What is a monotonic stack and its applications?

Why Interviewers Ask This

Mid-level Data Structures & Algorithms roles require deep understanding of this topic. Interviewers ask this to separate candidates who truly understand the mechanics from those who only know surface-level concepts.

Answer

A monotonic stack maintains elements in monotonically increasing or decreasing order by popping elements that violate the order before pushing new ones. The key insight: while we pop an element x because of a new element y (y > x for increasing monotonic stack), y is the "next greater element" of x. Monotonic decreasing stack: maintains elements in decreasing order from bottom to top.

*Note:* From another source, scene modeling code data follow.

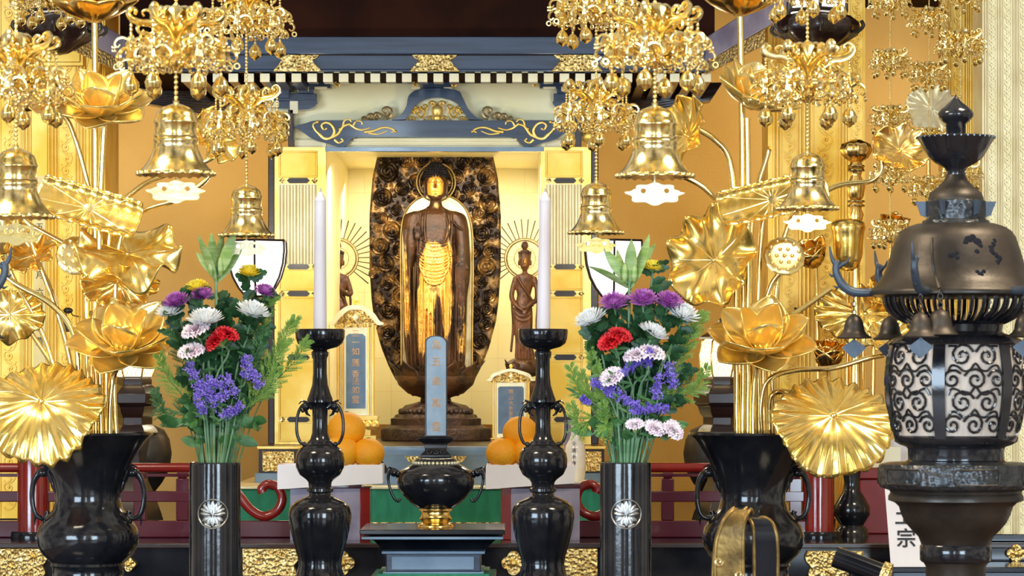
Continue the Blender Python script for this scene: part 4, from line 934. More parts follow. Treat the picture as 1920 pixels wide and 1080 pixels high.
# small bronze bell on the left pillar
t = thing('small_bell', 'tiny dark bell hanging before the left gilt pillar', 'bell', 124, 590, 10.7)
mb = MB(10.7); mb.lathe(124, 0, [(2, 602), (6, 604), (8, 612), (11, 620), (12, 622)], 20); part(mb, 'bell', 'bronze', t)
mb = MB(10.7); mb.tube([(124, 0, 604), (124, 0, 588), (130, 10, 582), (128, 60, 590), (124, 169, 590)], 1.4, 6); mb.ball(126, 12, 582, 6, 8, sx=1.6); part(mb, 'hook', 'bronze', t)
t = thing('wall_hook', 'dark curved hook on the right gilt pillar beside the lotus flower', 'hook', 1488, 590, 10.9)
mb = MB(10.9); mb.tube(spline([(1478, 57, 596), (1478, -10, 596), (1490, -12, 594), (1494, -12, 582), (1488, -12, 578)], 4), 2.4, 6); part(mb, 'hook', 'bronze', t)
# bright cup-shaped lamps hanging beside the shrine doors
def cup_lamp(X, lab, sg):
    Y = 10.5; t = thing('hanging_lamp', lab, 'lamp', X, 448, Y)
    prof = [(60, 452), (61, 470), (58, 495), (50, 520), (38, 540), (24, 556)]
    mb = MB(Y); mb.lathe(X, 0, [(a-1.5, b) for a, b in prof], 6, rot=PI/6, cap=True); part(mb, 'glass_shade', 'shade', t, smooth=False)
    mb = MB(Y)
    for k in range(6):
        a = PI/6+PI/3*k; mb.tube([(X+r*math.cos(a), r*math.sin(a), P) for r, P in prof], 2.2, 6)
    for r, P in (prof[0], prof[-1]): mb.tube([(X+r*math.cos(PI/6+PI/3*k), r*math.sin(PI/6+PI/3*k), P) for k in range(6)], 2.4, 6, closed=True)
    mb.lathe(X, 0, [(24, 555), (12, 562), (5, 566), (6, 572), (0, 578)], 12)
    mb.tube([(X, 60, 454), (X-sg*-1*0, 520, 454)], 3, 6)
    part(mb, 'frame', 'dark_wood', t)
    p = bpy.data.lights.new('lamp_bulb', 'POINT'); p.energy = 9; p.color = (1, .9, .72); p.shadow_soft_size = .06
    o = bpy.data.objects.new('lamp_bulb', p); COL.objects.link(o); o.location = W3(X, 440, Y, -30)
cup_lamp(482, 'bright white hexagonal cup lamp behind the left bouquet leaves', -1)
cup_lamp(1150, 'bright white hexagonal cup lamp behind the right bouquet leaves', 1)
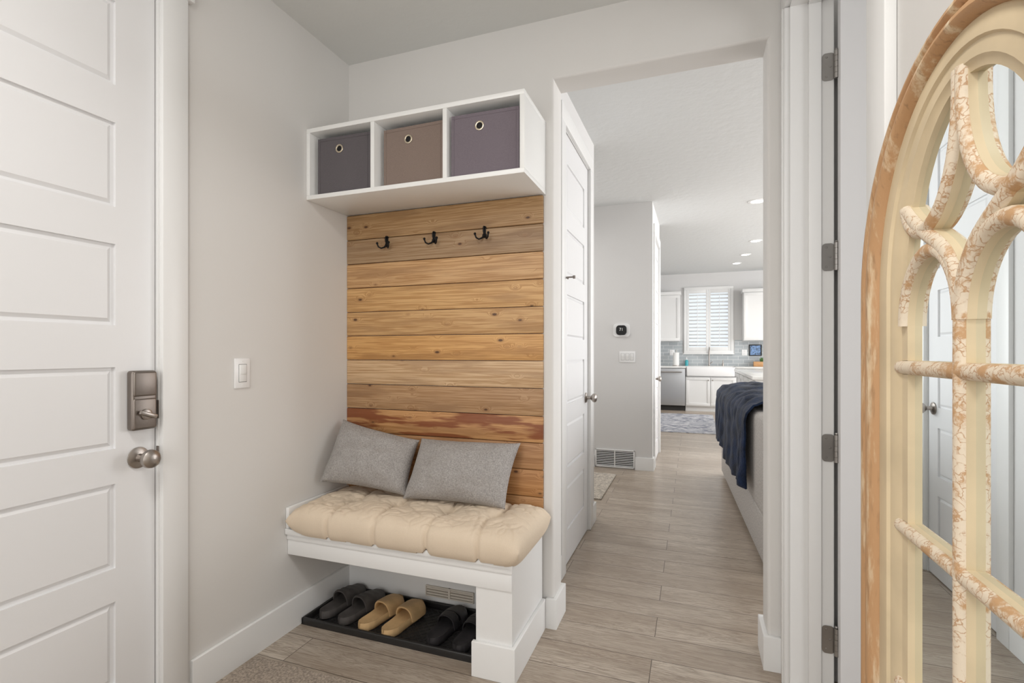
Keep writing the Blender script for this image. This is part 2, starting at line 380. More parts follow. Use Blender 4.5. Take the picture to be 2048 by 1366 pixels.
b=MB(); b.box(.915-.001,.9165,.004,.032,.84,.9); b.box(.914,.9165,.004,.032,.98,1.04); b.build('latch_plate',M['nickeld'],d1,local=True)
def casing(name,face_x,sgn,y0,y1,zt=2.436,w=.092,th=.018,head_ext=.025,jd=.055,head=.10):
    b=MB(); a,c=sorted((face_x,face_x+sgn*th))
    for (p,q) in ((y0-w,y0-.004),(y1+.004,y1+w)): b.box(a,c,p,q,0,zt+.004,bev=.003)
    b.box(a,c,y0-w,y1+w,zt+.004,zt+head,bev=.003)
    if head_ext:
        a2,c2=sorted((face_x,face_x+sgn*(th+.008))); b.box(a2,c2,y0-w-head_ext*.6,y1+w+head_ext*.6,zt-.03,zt+.012,bev=.002)
        a3,c3=sorted((face_x,face_x+sgn*(th+.02))); b.box(a3,c3,y0-w-head_ext,y1+w+head_ext,zt+head,zt+head+.025,bev=.004)
    j0,j1=sorted((face_x+sgn*.001,face_x-sgn*jd))
    b.box(j0,j1,y0-.016,y0,0,zt); b.box(j0,j1,y1,y1+.016,0,zt); b.box(j0,j1,y0-.016,y1+.016,zt,zt+.014)
    return b
b=casing('trim_1',XL,1,.228,1.151,head_ext=.03)
t1=props(b.build('trim_1',M['trim']),kind='structure')
b=MB(); b.box(-1.652,-1.6415,1.1495,1.1525,.835,.895,bev=.001); b.box(-1.652,-1.6415,1.1495,1.1525,.985,1.045,bev=.001)
b.build('strike_plate',M['nickeld'],t1)
d2=door_mesh(.685,stile=.105).build('door_2',M['door'],ang=12); unshift(d2); place_door(d2,(XH-.004,2.678,0),PI/2); props(d2,kind='structure')
knob(d2,.685-.06,.90)
for z in (.21,.885,1.56,2.23): hinge_part(d2,-.004,-.006,z,-.001,.0,.0,.03)
b=MB(); b.tube([(-.004,-.006,1.61),(-.004,-.03,1.61),(.01,-.06,1.612)],.004); b.lathe([(0,0),(.009,0),(.009,.012),(0,.014)],rotm('X',PI/2,(.012,-.055,1.612)),14); b.tube([(-.004,-.02,1.61),(-.02,-.035,1.6)],.004)
b.build('door_stop',M['nickeld'],d2,local=True)
b=casing('trim_2',XH,1,2.672,3.369,head_ext=0); props(b.build('trim_2',M['trim']),kind='structure')
d4=door_mesh(.76).build('door_4',M['door'],ang=12); unshift(d4); place_door(d4,(XE-.004,5.47,0),PI/2); props(d4,kind='structure')
knob(d4,.07,.92)
b=casing('trim_4',XE,1,5.465,6.235,head_ext=0); props(b.build('trim_4',M['trim']),kind='structure')
d3=door_mesh(.895).build('door_3',M['door'],ang=12); unshift(d3); place_door(d3,(.474,1.984,0),0); props(d3,kind='structure')
for z in (.195,.866,1.534,2.20): hinge_part(d3,-.004,.034,z,-.046,-.008,.0425,.0445)
knob(d3,.83,.9)
b=MB()
for (p,q) in ((2.034,2.104),(1.03,1.126)): b.box(XR-.02,XR,p,q,0,2.444,bev=.004)
b.box(XR-.02,XR,1.03,2.104,2.444,2.56,bev=.004)
b.box(XR-.001,.464,2.03,2.046,0,2.44); b.box(XR-.001,.464,1.114,1.13,0,2.44); b.box(XR-.001,.464,1.114,2.046,2.44,2.455)
b.box(.385,.425,2.018,2.03,0,2.44,bev=.003); b.box(.385,.425,1.13,1.142,0,2.44,bev=.003); b.box(.385,.425,1.13,2.03,2.428,2.44,bev=.003)
b.box(XR-.026,XR-.019,2.038,2.054,0,2.444,bev=.003)
b.box(.4645,.4665,2.034,2.116,0,2.5)
props(b.build('trim_3',M['trim']),kind='structure')
# ---------------------------------------------------------------- wall switch, thermostat
def switch(name,label,cat,center,axis,n=1,group=None):
    t=thing(name,label,cat,center,PI/2 if axis=='x' else 0)
    w=.07+.046*(n-1)
    b=MB(); b.box(-w/2,w/2,-.006,0,-.0575,.0575,bev=.0025)
    for k in range(n):
        x=(k-(n-1)/2)*.046; b.box(x-.0185,x+.0185,-.0063,-.0055,-.035,.035,mi=1)
    b.build('plate',[M['plastic'],M['linegrey']],t,local=True)
    for k in range(n):
        x=(k-(n-1)/2)*.046
        b=MB(); b.box(x-.0165,x+.0165,-.0085,-.004,-.033,.033,bev=.0015); b.box(x-.0135,x+.0135,-.0115,-.008,-.004,.03,bev=.0015); b.build('rocker',M['trim'],t,local=True)
    for z in (-.047,.047):
        b=MB(); b.lathe([(0,0),(.003,0),(.002,.001),(0,.001)],rotm('X',PI/2,(0,-.006,z)),10); b.build('screw',M['trim'],t,local=True)
    return t
switch('light_switch','single white rocker switch on the wall between the entry door and the bench','light switch',(XL,1.474,1.12),'x')
switch('light_switch','triple white rocker switch plate under the thermostat','light switch',(-.632,5.26,1.155),'y',3)
t=thing('thermostat','white and black round-cornered thermostat on the far hallway wall','thermostat',(-.69,5.26,1.43))
MB().rslab(.165,.135,.03,-.012,0).build('back_plate',M['plastic'],t,local=True)
MB().rslab(.105,.10,.032,-.028,-.012).build('screen',M['blackp'],t,local=True)
def text(s,size,loc,rot,m,parent,name='digits'):
    c=bpy.data.curves.new(name,'FONT'); c.body=s; c.size=size; c.align_x='CENTER'; c.align_y='CENTER'; c.extrude=.0003
    o=bpy.data.objects.new(name,c); COL.objects.link(o); o.data.materials.append(m)
    bpy.context.view_layer.update(); dg=bpy.context.evaluated_depsgraph_get(); me=bpy.data.meshes.new_from_object(o.evaluated_get(dg))
    bpy.data.objects.remove(o); q=bpy.data.objects.new(name,me); COL.objects.link(q); q.parent=parent; q.location=loc; q.rotation_euler=rot
    return q
text('71',.042,(0,-.0286,.006),(PI/2,0,0),M['paper'],t)
def vent(name,label,x0,x1,y,z0,z1,n,m,w=.014,mb='gap'):
    t=thing(name,label,'vent',((x0+x1)/2,y,z0))
    b=MB()
    b.box(x0,x1,y-.012,y,z0,z0+w,bev=.003); b.box(x0,x1,y-.012,y,z1-w,z1,bev=.003); b.box(x0,x0+w,y-.012,y,z0,z1,bev=.003); b.box(x1-w,x1,y-.012,y,z0,z1,bev=.003)
    xm=(x0+x1)/2; b.box(xm-.005,xm+.005,y-.011,y,z0,z1); b.build('frame',m,t)
    b=MB(); b.box(x0+w,x1-w,y-.003,y-.001,z0+w,z1-w); b.build('backing',M[mb],t)
    b=MB()
    for k in range(n):
        z=z0+w+(k+.5)*(z1-z0-2*w)/n
        b.box(x0+w,x1-w,-.0035,.0035,-.0012,.0012,Mx=Matrix.Translation((0,y-.0065,z))@Matrix.Rotation(.7,4,'X'))
    b.build('slats',m,t); return t
vent('wall_vent','white return air grille at the foot of the thermostat wall',-.962,-.556,5.26,.008,.195,9,M['plastic'])
vent('floor_register','beige register in the baseboard under the bench behind the shoe tray',-1.19,-.94,YB-.015,.05,.100,3,M['grille'],.006,'grilleb')
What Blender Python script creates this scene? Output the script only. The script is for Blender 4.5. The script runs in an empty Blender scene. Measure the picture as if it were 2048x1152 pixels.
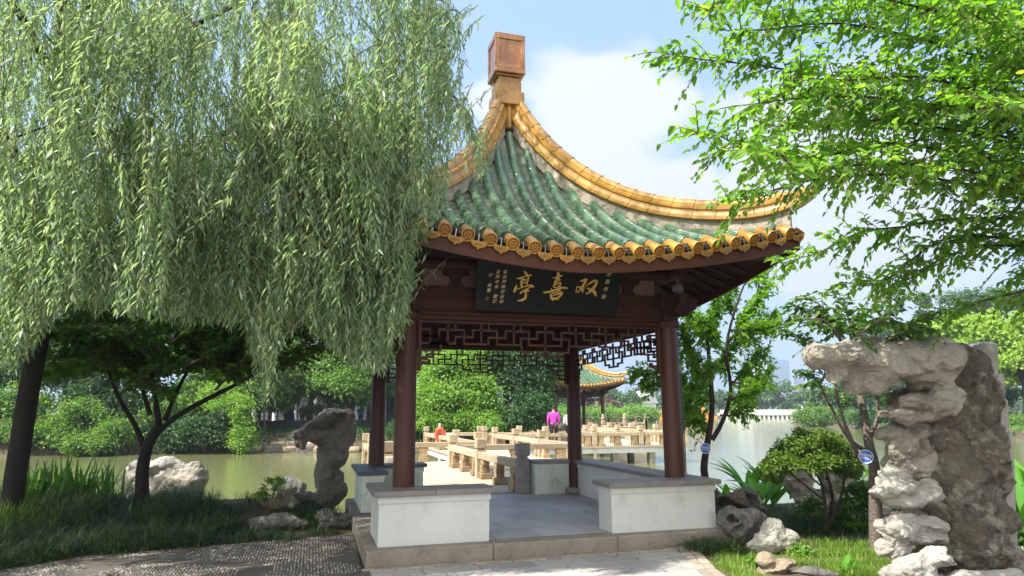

Used for "next greater element" problems. Monotonic increasing stack: used for "next smaller element" problems. Classic problems: (1) Next Greater Element: for each element, find the next element to its right that is greater. Traverse left to right, pop elements smaller than current — current is their answer; push current. O(n); (2) Largest Rectangle in Histogram: use monotonic increasing stack of bar indices; when a shorter bar is found, pop and compute rectangles. O(n); (3) Maximal Rectangle in binary matrix (builds on histogram); (4) Trapping Rainwater: monotonic stack or two-pointer; (5) Stock Span Problem; (6) Daily Temperatures; (7) Remove K Digits to minimize the number. Template: maintain stack, for each element check if it should trigger pops, process pops, push current. O(n) — each element pushed and popped at most once.